- **INSTRUCTIONS TO FOLLOW**: Only the lines from the start of the data below through the line that contains "sin, cos, PI = math.sin, math.cos, math.pi" are to be copied, exactly and without pictures.

- **Entries with scene source code**:
========

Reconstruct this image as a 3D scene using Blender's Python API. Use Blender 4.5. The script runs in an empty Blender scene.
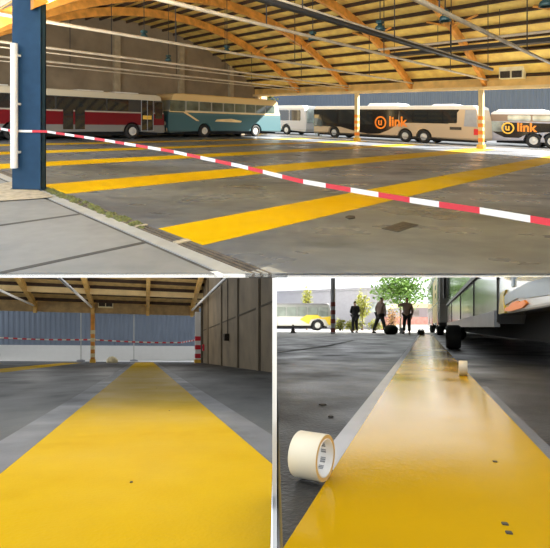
import bpy, bmesh, math, random
from mathutils import Vector, Matrix
random.seed(7)
C = bpy.context.scene.collection
F = 425.0
PY = 230.0
sin, cos, PI = math.sin, math.cos, math.pi

# ---------------------------------------------------------------- the three places (each deck is a plane that slopes gently)
KT = (PY - 119.5) / F; CT = -.025
_a = math.atan2(415, 425); UX, UY = sin(_a), cos(_a)
def T(u, v, z):                     # upper hall: u along the painted stripes, v along the trench drain
    X = UX*u - UY*v; Y = UY*u + UX*v
    return Vector((X, Y, z - 1.45 + KT*Y + CT*X))
KB = (PY - 355) / F
_n = math.hypot(130.4, 425); BX, BY = 425/_n, 130.4/_n
def B(p, q, z):                     # lower left bay: p across the stripe, q along it
    X = BX*p - BY*q; Y = BY*p + BX*q
    return Vector((X, Y, z - .5 + KB*Y))
KR = (PY - 327) / F
_m = math.hypot(150, 425); RX, RY = 425/_m, 150/_m
def R(p, q, z):                     # lower right bay: p across the stripe, q along it
    X = RX*p + RY*q; Y = -RY*p + RX*q
    return Vector((X, Y, z - .33 + KR*Y))
def XY(kind):
    if kind == 'T': return lambda X, Y, z: Vector((X, Y, z - 1.45 + KT*Y + CT*X))
    if kind == 'B': return lambda X, Y, z: Vector((X, Y, z - .5 + KB*Y))
    return lambda X, Y, z: Vector((X, Y, z - .33 + KR*Y))
TX, BXY, RXY = XY('T'), XY('B'), XY('R')

# ---------------------------------------------------------------- materials
def mat(name, col, rough=.6, metal=0, var=.12, scale=3.0, bump=0, spec=.5, bscale=None, emit=0):
    m = bpy.data.materials.new(name); m.use_nodes = True
    nt = m.node_tree; b = nt.nodes['Principled BSDF']
    b.inputs['Roughness'].default_value = rough; b.inputs['Metallic'].default_value = metal
    b.inputs['Specular IOR Level'].default_value = spec
    tc = nt.nodes.new('ShaderNodeTexCoord')
    no = nt.nodes.new('ShaderNodeTexNoise'); no.inputs['Scale'].default_value = scale; no.inputs['Detail'].default_value = 6
    nt.links.new(tc.outputs['Object'], no.inputs['Vector'])
    rp = nt.nodes.new('ShaderNodeValToRGB')
    rp.color_ramp.elements[0].position = .3; rp.color_ramp.elements[1].position = .7
    rp.color_ramp.elements[0].color = [max(0, c*(1-var)) for c in col] + [1]
    rp.color_ramp.elements[1].color = [min(1, c*(1+var)) for c in col] + [1]
    nt.links.new(no.outputs['Fac'], rp.inputs['Fac']); nt.links.new(rp.outputs['Color'], b.inputs['Base Color'])
    if bump:
        n2 = nt.nodes.new('ShaderNodeTexNoise'); n2.inputs['Scale'].default_value = bscale or scale*8; n2.inputs['Detail'].default_value = 4
        nt.links.new(tc.outputs['Object'], n2.inputs['Vector'])
        bp = nt.nodes.new('ShaderNodeBump'); bp.inputs['Strength'].default_value = bump; bp.inputs['Distance'].default_value = .02
        nt.links.new(n2.outputs['Fac'], bp.inputs['Height']); nt.links.new(bp.outputs['Normal'], b.inputs['Normal'])
    if emit:
        b.inputs['Emission Color'].default_value = list(col) + [1]; b.inputs['Emission Strength'].default_value = emit
    return m

def floor_mat(name, c0, c1, stain, rough, big=.35, fine=6, stain_at=.58, rotz=0, streak=1.0, rvar=.15, bump=.25, spec=.5):
    """worn concrete or paint: broad blotches, fine grain, darker stains with their own shapes, uneven gloss"""
    m = bpy.data.materials.new(name); m.use_nodes = True
    nt = m.node_tree; L = nt.links.new; b = nt.nodes['Principled BSDF']
    b.inputs['Specular IOR Level'].default_value = spec
    tc = nt.nodes.new('ShaderNodeTexCoord'); mp = nt.nodes.new('ShaderNodeMapping')
    mp.inputs['Rotation'].default_value = (0, 0, rotz); mp.inputs['Scale'].default_value = (1, streak, 1)
    L(tc.outputs['Object'], mp.inputs['Vector'])
    def noise(s, d):
        n = nt.nodes.new('ShaderNodeTexNoise'); n.inputs['Scale'].default_value = s; n.inputs['Detail'].default_value = d
        L(mp.outputs['Vector'], n.inputs['Vector']); return n
    n1, n2, n3, n4 = noise(big, 5), noise(fine, 8), noise(big*2.3, 7), noise(fine*14, 3)
    mx = nt.nodes.new('ShaderNodeMath'); mx.operation = 'MULTIPLY_ADD'; mx.inputs[1].default_value = .4
    L(n2.outputs['Fac'], mx.inputs[0]); L(n1.outputs['Fac'], mx.inputs[2])
    rp = nt.nodes.new('ShaderNodeValToRGB'); rp.color_ramp.elements[0].position = .5; rp.color_ramp.elements[1].position = .9
    rp.color_ramp.elements[0].color = list(c0)+[1]; rp.color_ramp.elements[1].color = list(c1)+[1]
    L(mx.outputs[0], rp.inputs['Fac'])
    r2 = nt.nodes.new('ShaderNodeValToRGB'); r2.color_ramp.elements[0].position = stain_at; r2.color_ramp.elements[1].position = stain_at+.14
    r2.color_ramp.elements[0].color = (0,0,0,1); r2.color_ramp.elements[1].color = (.75,.75,.75,1)
    L(n3.outputs['Fac'], r2.inputs['Fac'])
    mi = nt.nodes.new('ShaderNodeMix'); mi.data_type = 'RGBA'
    L(r2.outputs['Color'], mi.inputs['Factor']); L(rp.outputs['Color'], mi.inputs['A']); mi.inputs['B'].default_value = list(stain)+[1]
    L(mi.outputs['Result'], b.inputs['Base Color'])
    mr = nt.nodes.new('ShaderNodeMapRange'); mr.inputs['From Min'].default_value = .3; mr.inputs['From Max'].default_value = .7
    mr.inputs['To Min'].default_value = rough-rvar; mr.inputs['To Max'].default_value = rough+rvar
    L(n3.outputs['Fac'], mr.inputs['Value']); L(mr.outputs['Result'], b.inputs['Roughness'])
    bp = nt.nodes.new('ShaderNodeBump'); bp.inputs['Strength'].default_value = bump; bp.inputs['Distance'].default_value = .006
    L(n4.outputs['Fac'], bp.inputs['Height']); L(bp.outputs['Normal'], b.inputs['Normal'])
    return m

def zone_mat(name, zones, rough=.35, spec=.3):
    """a painted vehicle side: horizontal colour bands read from the second UV axis (height in metres / 4)"""
    m = bpy.data.materials.new(name); m.use_nodes = True
    nt = m.node_tree; b = nt.nodes['Principled BSDF']; b.inputs['Roughness'].default_value = rough
    b.inputs['Specular IOR Level'].default_value = spec
    tc = nt.nodes.new('ShaderNodeTexCoord'); sx = nt.nodes.new('ShaderNodeSeparateXYZ')
    nt.links.new(tc.outputs['UV'], sx.inputs[0])
    rp = nt.nodes.new('ShaderNodeValToRGB'); cr = rp.color_ramp; cr.interpolation = 'CONSTANT'
    cr.elements[0].position = 0; cr.elements[0].color = list(zones[0][1])+[1]
    cr.elements[1].position = zones[1][0]/4; cr.elements[1].color = list(zones[1][1])+[1]
    for z, c in zones[2:]:
        e = cr.elements.new(z/4); e.color = list(c)+[1]
    nt.links.new(sx.outputs['Y'], rp.inputs['Fac']); nt.links.new(rp.outputs['Color'], b.inputs['Base Color'])
    return m

M = {}
def mm(name, *a, **k): M[name] = mat(name, *a, **k)
M['deck'] = floor_mat('deck_concrete', (.102,.119,.145), (.205,.236,.283), (.063,.073,.087), .34, big=.3, fine=3, rotz=-_a, streak=2.2, stain_at=.6, rvar=.14)
M['pave'] = floor_mat('pale_slabs', (.17,.177,.18), (.255,.262,.265), (.15,.15,.15), .75, big=.5, fine=5, stain_at=.62, rvar=.08)
M['ground'] = floor_mat('yard_asphalt', (.46,.46,.45), (.58,.58,.57), (.40,.40,.40), .6, big=.2, fine=2, stain_at=.6)
M['yard'] = floor_mat('yard_paving', (.34,.34,.34), (.46,.46,.45), (.28,.28,.28), .7, big=.2, fine=2, stain_at=.6)
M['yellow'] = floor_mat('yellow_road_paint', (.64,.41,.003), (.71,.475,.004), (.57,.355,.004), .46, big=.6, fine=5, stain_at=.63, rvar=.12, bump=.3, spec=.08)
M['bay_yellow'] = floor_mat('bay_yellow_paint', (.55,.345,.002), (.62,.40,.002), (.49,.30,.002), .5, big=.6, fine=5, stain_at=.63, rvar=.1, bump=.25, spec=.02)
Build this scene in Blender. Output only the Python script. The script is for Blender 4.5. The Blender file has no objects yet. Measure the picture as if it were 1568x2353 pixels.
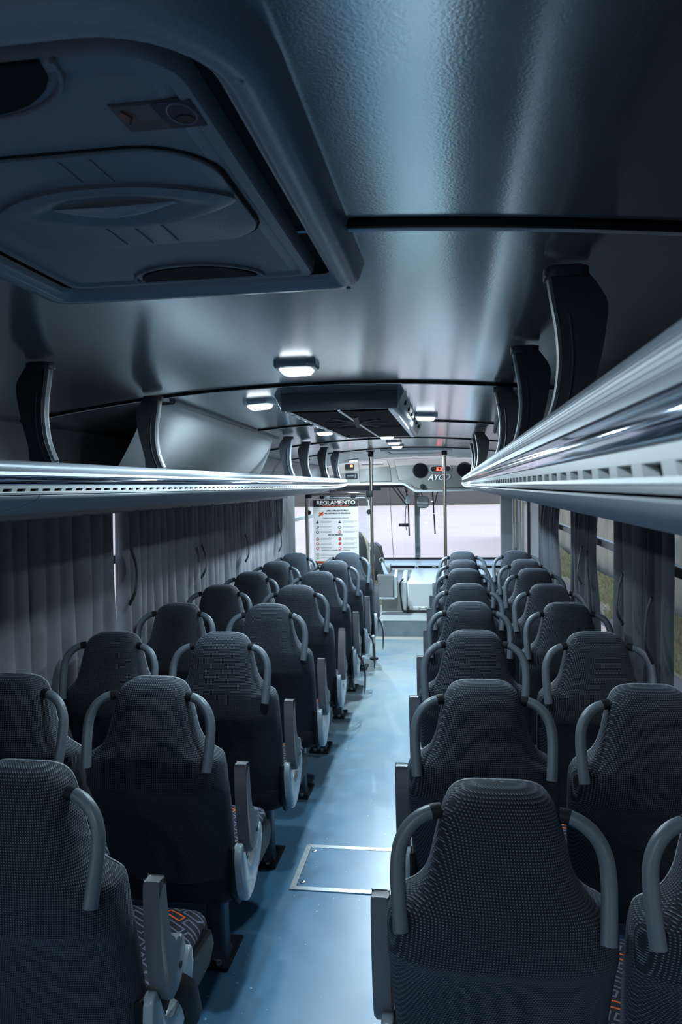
import bpy, bmesh, math, random
from mathutils import Vector, Matrix
random.seed(7)
PI = math.pi
SC = bpy.context.scene
COL = SC.collection

# ------------------------------------------------------------------ camera
CAM = Vector((.4055, 0, 1.64))
def camera():
    yaw, pitch, roll = .1454, -.0331, -.0174
    d = Vector((-math.sin(yaw), math.cos(yaw), 0)); r = Vector((math.cos(yaw), math.sin(yaw), 0)); u = Vector((0, 0, 1))
    d, u = d*math.cos(pitch)+u*math.sin(pitch), u*math.cos(pitch)-d*math.sin(pitch)
    r, u = r*math.cos(roll)+u*math.sin(roll), u*math.cos(roll)-r*math.sin(roll)
    c = bpy.data.cameras.new('camera'); o = bpy.data.objects.new('camera', c); COL.objects.link(o)
    m = Matrix.Identity(4)
    for i in range(3):
        m[i][0] = r[i]; m[i][1] = u[i]; m[i][2] = -d[i]; m[i][3] = CAM[i]
    o.matrix_world = m
    c.sensor_fit = 'VERTICAL'; c.sensor_height = 36; c.sensor_width = 24; c.lens = 26.696
    c.clip_start = .02; c.clip_end = 500
    c.dof.use_dof = True; c.dof.focus_distance = 1.75; c.dof.aperture_fstop = 16.0
    SC.camera = o
camera()

# ------------------------------------------------------------------ world, sun, exposure
LAMP_W = 10.0         # watts per ceiling lamp
LAMP_COL = (.70, .89, 1.0)
W = bpy.data.worlds.new('sky'); SC.world = W; W.use_nodes = True
nt = W.node_tree; nt.nodes.clear()
sk = nt.nodes.new('ShaderNodeTexSky'); sk.sky_type = 'NISHITA'; sk.sun_disc = False
sk.sun_elevation = math.radians(52); sk.sun_rotation = math.radians(140); sk.air_density = 1.2
bg = nt.nodes.new('ShaderNodeBackground'); bg.inputs['Strength'].default_value = .6
wo = nt.nodes.new('ShaderNodeOutputWorld')
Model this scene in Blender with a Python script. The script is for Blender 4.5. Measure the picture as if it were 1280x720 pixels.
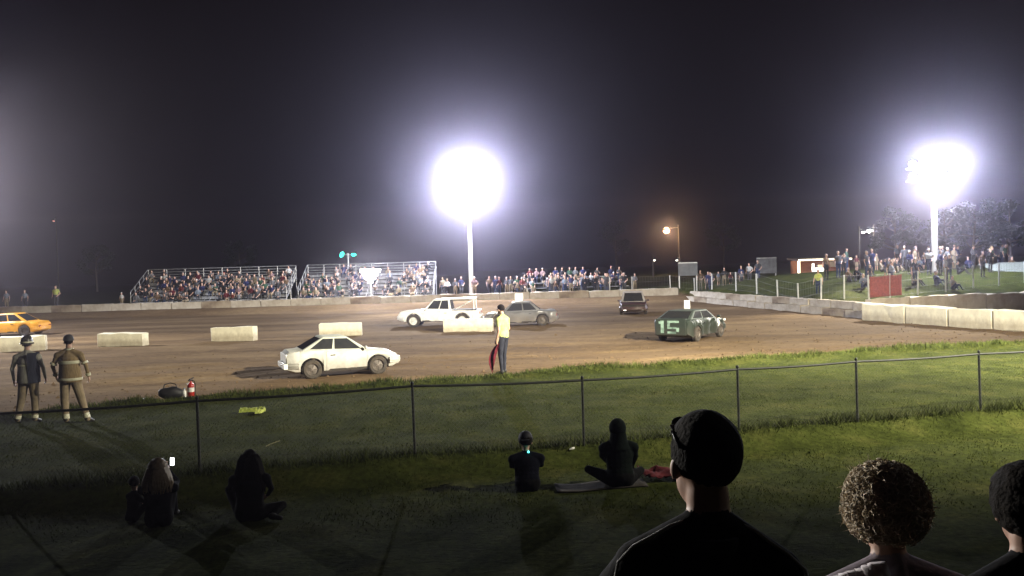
import bpy, bmesh, math, random
import numpy as np
from mathutils import Vector, Matrix, noise
R = math.radians
random.seed(7); rng = np.random.default_rng(7)
scn = bpy.context.scene
COL = scn.collection
for o in list(bpy.data.objects):
    bpy.data.objects.remove(o)

# ------------------------------------------------------------------ camera
H, F, ROLL, PITCH = 2.85, 1108.0, R(1.6), math.atan(30 / 1108.0)
cam = bpy.data.cameras.new('camera'); co = bpy.data.objects.new('camera', cam); COL.objects.link(co)
cam.sensor_width = 36; cam.lens = 36 * F / 1280; cam.clip_end = 2000; cam.clip_start = .05
co.matrix_world = Matrix.Translation((0, 0, H)) @ Matrix.Rotation(R(90) - PITCH, 4, 'X') @ Matrix.Rotation(-ROLL, 4, 'Z')
scn.camera = co
scn.view_settings.view_transform = 'Standard'; scn.view_settings.look = 'None'
scn.view_settings.exposure = 0.0; scn.view_settings.gamma = 1
scn.cycles.use_denoising = True
scn.cycles.volume_bounces = 0
scn.cycles.max_bounces = 4; scn.cycles.diffuse_bounces = 2; scn.cycles.glossy_bounces = 2
scn.cycles.sample_clamp_indirect = 3.0
# ------------------------------------------------------------------ night sky
w = bpy.data.worlds.new('World'); scn.world = w; w.use_nodes = True
bg = w.node_tree.nodes['Background']
bg.inputs[0].default_value = (1, .62, .76, 1); bg.inputs[1].default_value = .0030
# ------------------------------------------------------------------ the lit lamps of the place
HAZE = .00125
L_MID = (-3.5, 76.0, 9.9); L_RIGHT = (28.6, 60.0, 8.45); L_LEFT = (-36.5, 50.0, 9.6); L_NEAR = (18.5, 9.5, 10.5)
COOL = (.80, .84, 1.0)
def lamp(name, kind, loc, inten, color=COOL, aim=None, cone=120, blend=.5, radius=.25):
    l = bpy.data.lights.new(name, kind); o = bpy.data.objects.new(name, l); COL.objects.link(o)
    o.location = loc; l.color = color; l.energy = inten * 4 * math.pi * math.pi if kind in ('POINT', 'SPOT') else inten
    l.shadow_soft_size = radius
    if aim is not None:
        o.rotation_euler = (Vector(aim) - Vector(loc)).to_track_quat('-Z', 'Y').to_euler()
        l.spot_size = R(cone); l.spot_blend = blend
    return o
def front(p, d=1.3, dz=-.1): return (p[0], p[1] - d, p[2] + dz)
WARM = (1, .92, .72); PALE = (1, .95, .84)
lamp('floodlight_glow', 'POINT', front(L_MID), 900)
lamp('floodlight_glow', 'POINT', front(L_RIGHT), 390)
lamp('floodlight_glow', 'POINT', front(L_LEFT), 460)
lamp('floodlight_beam', 'SPOT', front(L_MID), 1100, color=PALE, aim=(-5, 60, 0), cone=54, blend=.8)
lamp('floodlight_beam', 'SPOT', front(L_RIGHT), 1200, color=WARM, aim=(19, 47, 0), cone=54, blend=.8)
lamp('floodlight_beam', 'SPOT', front(L_LEFT), 900, color=PALE, aim=(-21, 41, 0), cone=66, blend=.8)
lamp('floodlight_beam', 'SPOT', front(L_LEFT), 3200, color=PALE, aim=(1.1, 2.4, 2.2), cone=4.6, blend=.5)  # narrow spot added only to rim the nearest spectators with light
NEAR_HEAD = (L_NEAR[0] - .9, L_NEAR[1] + .9, L_NEAR[2] - .1)
lamp('floodlight_beam', 'SPOT', NEAR_HEAD, 1250, color=WARM, aim=(8, 24.5, 0), cone=99, blend=.8)
lamp('floodlight_beam', 'SPOT', NEAR_HEAD, 2500, color=WARM, aim=(11, 34, 0), cone=66, blend=.9)
lamp('floodlight_beam', 'SPOT', NEAR_HEAD, 2300, color=WARM, aim=(-13, 44, 0), cone=52, blend=.8)

# ------------------------------------------------------------------ pixel -> place
def ray(px, py):
    dx, dy = px - 640, 360 - py
    c, s = math.cos(-ROLL), math.sin(-ROLL)
    ux, uy = dx * c - dy * s, dx * s + dy * c
    return Vector((ux, F * math.cos(PITCH) + uy * math.sin(PITCH), -F * math.sin(PITCH) + uy * math.cos(PITCH))) / F
def at(px, py, z):
    r = ray(px, py); t = (z - H) / r.z; return Vector((r.x * t, r.y * t, z))
def far(px, py, d):
    r = ray(px, py); t = d / r.y; return Vector((r.x * t, d, H + r.z * t))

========

- **ANSWER FOR THIS EXERCISE**:
Reconstruct this image as a 3D scene using Blender's Python API. Use Blender 4.5. The script runs in an empty Blender scene.
import bpy, bmesh, math, random
from mathutils import Vector, Matrix
random.seed(7)
C = bpy.context.scene.collection
F = 425.0
PY = 230.0
sin, cos, PI = math.sin, math.cos, math.pi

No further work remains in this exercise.